■ YOUR GOAL ■
Copy out all the lines where "from" shows up.

■ COLLECTED MATERIAL ■

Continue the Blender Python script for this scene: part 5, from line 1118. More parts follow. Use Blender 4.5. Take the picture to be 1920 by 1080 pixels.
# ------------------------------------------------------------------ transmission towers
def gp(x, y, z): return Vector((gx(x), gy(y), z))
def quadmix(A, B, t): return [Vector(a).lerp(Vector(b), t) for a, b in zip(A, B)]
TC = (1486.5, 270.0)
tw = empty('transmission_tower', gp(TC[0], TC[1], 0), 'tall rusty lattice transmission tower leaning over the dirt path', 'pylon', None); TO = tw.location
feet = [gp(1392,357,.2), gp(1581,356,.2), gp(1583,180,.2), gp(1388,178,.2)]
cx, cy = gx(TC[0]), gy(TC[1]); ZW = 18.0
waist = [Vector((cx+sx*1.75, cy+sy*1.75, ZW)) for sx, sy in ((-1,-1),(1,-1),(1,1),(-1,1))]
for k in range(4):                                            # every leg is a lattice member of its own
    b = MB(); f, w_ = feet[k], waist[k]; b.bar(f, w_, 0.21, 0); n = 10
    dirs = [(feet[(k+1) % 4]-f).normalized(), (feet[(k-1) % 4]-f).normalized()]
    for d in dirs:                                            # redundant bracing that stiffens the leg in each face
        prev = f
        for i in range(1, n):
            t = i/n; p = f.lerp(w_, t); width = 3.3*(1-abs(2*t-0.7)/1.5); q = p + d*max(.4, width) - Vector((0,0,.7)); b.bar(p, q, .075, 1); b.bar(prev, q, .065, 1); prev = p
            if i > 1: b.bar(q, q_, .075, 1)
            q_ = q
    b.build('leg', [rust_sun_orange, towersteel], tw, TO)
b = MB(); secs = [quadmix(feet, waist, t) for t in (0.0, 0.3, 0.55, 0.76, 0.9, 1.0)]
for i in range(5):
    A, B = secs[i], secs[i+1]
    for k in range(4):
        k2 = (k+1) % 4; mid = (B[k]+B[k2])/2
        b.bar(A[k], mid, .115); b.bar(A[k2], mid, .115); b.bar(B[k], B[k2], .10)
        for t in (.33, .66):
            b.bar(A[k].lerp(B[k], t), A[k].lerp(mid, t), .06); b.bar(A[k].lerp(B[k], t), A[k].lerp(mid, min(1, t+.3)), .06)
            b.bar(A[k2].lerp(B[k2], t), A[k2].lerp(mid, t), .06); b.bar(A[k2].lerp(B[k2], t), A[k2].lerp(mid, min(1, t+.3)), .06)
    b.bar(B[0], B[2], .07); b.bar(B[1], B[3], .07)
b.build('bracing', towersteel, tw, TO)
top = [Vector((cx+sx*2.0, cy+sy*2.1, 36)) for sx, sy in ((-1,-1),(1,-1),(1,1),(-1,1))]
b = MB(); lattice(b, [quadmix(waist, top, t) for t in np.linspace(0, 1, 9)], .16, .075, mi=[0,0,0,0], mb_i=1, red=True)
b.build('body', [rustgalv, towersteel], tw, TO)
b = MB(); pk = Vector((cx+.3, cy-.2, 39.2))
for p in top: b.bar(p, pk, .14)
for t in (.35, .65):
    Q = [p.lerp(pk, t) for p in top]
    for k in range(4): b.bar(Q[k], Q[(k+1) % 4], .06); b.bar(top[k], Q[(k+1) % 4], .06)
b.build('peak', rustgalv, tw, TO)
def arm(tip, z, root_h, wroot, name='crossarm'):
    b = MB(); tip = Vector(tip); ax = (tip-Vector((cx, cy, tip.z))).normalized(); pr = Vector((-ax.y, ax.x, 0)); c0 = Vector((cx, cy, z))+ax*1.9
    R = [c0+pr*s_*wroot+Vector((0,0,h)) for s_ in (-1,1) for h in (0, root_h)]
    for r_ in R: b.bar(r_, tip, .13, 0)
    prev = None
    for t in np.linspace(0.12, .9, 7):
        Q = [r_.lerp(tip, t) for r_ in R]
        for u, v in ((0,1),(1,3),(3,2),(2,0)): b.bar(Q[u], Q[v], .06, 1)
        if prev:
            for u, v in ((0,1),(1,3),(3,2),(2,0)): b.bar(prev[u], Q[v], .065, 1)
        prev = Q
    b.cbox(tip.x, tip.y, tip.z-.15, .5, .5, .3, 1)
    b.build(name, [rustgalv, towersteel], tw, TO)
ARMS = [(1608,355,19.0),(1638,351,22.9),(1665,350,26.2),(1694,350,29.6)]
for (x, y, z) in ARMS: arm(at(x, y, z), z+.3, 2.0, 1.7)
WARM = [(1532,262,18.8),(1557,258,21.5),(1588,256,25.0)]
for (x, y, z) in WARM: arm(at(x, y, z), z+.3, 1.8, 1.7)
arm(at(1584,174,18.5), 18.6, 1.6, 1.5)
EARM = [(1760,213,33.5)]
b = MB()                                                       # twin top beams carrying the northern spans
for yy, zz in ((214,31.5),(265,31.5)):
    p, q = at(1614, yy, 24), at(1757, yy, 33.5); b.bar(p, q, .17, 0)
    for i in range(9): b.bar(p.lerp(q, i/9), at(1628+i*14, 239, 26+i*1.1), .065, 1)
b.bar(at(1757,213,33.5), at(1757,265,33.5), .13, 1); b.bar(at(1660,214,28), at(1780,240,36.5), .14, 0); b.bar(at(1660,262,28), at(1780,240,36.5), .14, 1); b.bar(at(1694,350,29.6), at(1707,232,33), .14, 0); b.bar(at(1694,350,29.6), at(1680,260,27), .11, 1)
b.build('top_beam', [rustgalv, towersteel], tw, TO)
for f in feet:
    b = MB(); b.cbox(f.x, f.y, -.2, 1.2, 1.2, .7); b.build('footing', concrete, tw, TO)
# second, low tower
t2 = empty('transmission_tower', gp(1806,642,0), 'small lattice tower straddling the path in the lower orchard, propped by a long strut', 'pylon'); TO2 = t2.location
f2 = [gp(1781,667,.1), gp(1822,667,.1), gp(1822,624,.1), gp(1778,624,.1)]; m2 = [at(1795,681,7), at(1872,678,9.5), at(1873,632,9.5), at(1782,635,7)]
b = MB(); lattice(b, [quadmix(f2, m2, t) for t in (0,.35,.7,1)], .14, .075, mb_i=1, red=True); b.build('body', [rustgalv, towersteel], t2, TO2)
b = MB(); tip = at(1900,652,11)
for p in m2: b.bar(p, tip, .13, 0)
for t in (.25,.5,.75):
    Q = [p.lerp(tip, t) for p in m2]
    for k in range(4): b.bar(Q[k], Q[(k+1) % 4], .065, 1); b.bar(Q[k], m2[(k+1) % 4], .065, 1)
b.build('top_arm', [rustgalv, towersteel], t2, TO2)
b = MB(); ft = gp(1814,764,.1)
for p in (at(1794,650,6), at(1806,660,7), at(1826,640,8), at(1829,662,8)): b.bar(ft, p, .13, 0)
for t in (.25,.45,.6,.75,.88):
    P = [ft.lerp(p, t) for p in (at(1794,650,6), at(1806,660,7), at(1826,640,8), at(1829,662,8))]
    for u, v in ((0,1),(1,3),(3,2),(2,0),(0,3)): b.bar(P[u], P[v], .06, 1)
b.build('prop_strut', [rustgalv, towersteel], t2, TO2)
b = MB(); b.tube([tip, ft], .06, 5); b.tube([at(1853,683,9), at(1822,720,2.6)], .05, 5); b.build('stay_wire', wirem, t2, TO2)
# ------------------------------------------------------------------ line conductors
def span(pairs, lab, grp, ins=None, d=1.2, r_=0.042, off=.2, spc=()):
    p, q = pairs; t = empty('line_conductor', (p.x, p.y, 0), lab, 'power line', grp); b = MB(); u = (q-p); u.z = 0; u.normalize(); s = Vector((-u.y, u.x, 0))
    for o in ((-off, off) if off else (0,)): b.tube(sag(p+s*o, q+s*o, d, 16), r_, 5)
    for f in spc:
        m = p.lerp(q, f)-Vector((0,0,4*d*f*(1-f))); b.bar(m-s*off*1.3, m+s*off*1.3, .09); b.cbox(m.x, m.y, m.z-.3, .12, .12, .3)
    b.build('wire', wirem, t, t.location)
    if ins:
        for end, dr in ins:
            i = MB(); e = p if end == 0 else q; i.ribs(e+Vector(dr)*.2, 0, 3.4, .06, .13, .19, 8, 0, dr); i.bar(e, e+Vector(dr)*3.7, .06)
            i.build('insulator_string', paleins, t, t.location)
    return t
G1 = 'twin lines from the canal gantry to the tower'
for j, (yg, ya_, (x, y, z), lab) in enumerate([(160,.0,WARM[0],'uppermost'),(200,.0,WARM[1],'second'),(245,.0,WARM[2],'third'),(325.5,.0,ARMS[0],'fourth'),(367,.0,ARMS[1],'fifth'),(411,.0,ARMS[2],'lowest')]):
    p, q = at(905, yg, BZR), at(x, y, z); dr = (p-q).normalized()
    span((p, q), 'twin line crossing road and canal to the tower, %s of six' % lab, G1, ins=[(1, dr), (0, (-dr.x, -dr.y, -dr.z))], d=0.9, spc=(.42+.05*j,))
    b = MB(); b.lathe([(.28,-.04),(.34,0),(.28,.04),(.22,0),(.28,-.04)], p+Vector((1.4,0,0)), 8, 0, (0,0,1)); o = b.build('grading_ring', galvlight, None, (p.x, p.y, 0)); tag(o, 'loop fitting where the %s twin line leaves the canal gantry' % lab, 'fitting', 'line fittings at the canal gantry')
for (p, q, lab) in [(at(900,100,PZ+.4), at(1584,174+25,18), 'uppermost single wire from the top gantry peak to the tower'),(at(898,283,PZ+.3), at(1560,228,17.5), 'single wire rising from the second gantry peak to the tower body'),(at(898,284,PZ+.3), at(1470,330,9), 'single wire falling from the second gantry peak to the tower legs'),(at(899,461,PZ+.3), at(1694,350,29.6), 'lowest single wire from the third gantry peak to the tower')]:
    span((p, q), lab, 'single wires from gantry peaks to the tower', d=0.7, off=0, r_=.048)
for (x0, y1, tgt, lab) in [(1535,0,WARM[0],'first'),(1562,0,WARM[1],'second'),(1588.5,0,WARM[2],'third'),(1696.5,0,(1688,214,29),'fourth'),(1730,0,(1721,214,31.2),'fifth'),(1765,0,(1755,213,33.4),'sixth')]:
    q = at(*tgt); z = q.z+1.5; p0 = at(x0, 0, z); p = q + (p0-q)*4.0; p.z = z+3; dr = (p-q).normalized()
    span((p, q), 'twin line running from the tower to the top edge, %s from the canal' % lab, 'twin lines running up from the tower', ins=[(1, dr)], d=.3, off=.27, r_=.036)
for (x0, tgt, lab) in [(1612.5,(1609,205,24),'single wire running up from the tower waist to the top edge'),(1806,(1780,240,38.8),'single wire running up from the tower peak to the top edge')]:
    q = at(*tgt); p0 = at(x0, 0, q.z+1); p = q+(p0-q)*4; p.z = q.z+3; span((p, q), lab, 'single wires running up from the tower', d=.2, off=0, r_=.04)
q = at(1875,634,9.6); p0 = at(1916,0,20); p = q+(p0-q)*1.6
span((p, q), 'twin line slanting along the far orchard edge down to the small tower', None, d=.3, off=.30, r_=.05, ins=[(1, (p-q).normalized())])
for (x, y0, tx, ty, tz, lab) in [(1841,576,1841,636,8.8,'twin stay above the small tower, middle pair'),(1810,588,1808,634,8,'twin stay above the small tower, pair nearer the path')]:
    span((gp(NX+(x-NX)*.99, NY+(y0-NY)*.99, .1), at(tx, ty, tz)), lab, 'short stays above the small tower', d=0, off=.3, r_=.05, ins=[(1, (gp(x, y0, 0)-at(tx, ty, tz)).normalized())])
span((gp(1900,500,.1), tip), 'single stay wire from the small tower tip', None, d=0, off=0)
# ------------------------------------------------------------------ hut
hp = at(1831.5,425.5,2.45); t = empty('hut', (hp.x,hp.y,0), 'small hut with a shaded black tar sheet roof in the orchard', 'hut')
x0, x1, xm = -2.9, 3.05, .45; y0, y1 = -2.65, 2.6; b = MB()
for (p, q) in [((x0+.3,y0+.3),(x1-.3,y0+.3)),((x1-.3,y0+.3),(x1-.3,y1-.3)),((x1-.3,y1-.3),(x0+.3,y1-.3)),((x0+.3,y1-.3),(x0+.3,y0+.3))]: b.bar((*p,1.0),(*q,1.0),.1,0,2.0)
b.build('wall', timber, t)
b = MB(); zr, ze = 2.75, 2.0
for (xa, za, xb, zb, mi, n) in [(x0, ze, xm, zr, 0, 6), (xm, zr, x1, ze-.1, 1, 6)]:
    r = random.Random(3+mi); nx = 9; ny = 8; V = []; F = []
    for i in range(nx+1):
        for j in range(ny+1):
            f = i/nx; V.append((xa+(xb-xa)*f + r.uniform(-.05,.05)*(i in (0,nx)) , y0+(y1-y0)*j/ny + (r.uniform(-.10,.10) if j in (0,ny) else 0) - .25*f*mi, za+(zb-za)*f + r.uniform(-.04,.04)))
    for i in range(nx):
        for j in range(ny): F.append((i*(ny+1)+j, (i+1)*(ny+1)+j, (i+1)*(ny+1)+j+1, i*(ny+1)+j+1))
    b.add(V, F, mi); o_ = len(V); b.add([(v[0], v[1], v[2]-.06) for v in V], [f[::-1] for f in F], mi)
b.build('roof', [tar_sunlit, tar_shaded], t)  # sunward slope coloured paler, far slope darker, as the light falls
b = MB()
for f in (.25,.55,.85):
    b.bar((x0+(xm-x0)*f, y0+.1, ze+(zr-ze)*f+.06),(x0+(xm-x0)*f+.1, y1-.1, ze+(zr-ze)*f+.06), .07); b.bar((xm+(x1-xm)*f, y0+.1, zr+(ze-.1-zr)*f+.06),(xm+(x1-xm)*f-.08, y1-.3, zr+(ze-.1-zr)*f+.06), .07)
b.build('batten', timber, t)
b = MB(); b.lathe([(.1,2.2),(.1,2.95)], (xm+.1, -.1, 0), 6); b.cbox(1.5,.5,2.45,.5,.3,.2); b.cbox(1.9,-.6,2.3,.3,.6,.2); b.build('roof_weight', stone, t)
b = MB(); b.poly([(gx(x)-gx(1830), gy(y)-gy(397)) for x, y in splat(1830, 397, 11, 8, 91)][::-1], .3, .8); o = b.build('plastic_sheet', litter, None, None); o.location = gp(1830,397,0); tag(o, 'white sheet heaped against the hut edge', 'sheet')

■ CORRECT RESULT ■
Continue the Blender Python script for this scene: part 5, from line 1118. More parts follow. Use Blender 4.5. Take the picture to be 1920 by 1080 pixels.
G1 = 'twin lines from the canal gantry to the tower'
for (p, q, lab) in [(at(900,100,PZ+.4), at(1584,174+25,18), 'uppermost single wire from the top gantry peak to the tower'),(at(898,283,PZ+.3), at(1560,228,17.5), 'single wire rising from the second gantry peak to the tower body'),(at(898,284,PZ+.3), at(1470,330,9), 'single wire falling from the second gantry peak to the tower legs'),(at(899,461,PZ+.3), at(1694,350,29.6), 'lowest single wire from the third gantry peak to the tower')]:
    span((p, q), lab, 'single wires from gantry peaks to the tower', d=0.7, off=0, r_=.048)
    span((p, q), 'twin line running from the tower to the top edge, %s from the canal' % lab, 'twin lines running up from the tower', ins=[(1, dr)], d=.3, off=.27, r_=.036)
for (x0, tgt, lab) in [(1612.5,(1609,205,24),'single wire running up from the tower waist to the top edge'),(1806,(1780,240,38.8),'single wire running up from the tower peak to the top edge')]:
    q = at(*tgt); p0 = at(x0, 0, q.z+1); p = q+(p0-q)*4; p.z = q.z+3; span((p, q), lab, 'single wires running up from the tower', d=.2, off=0, r_=.04)
span((gp(1900,500,.1), tip), 'single stay wire from the small tower tip', None, d=0, off=0)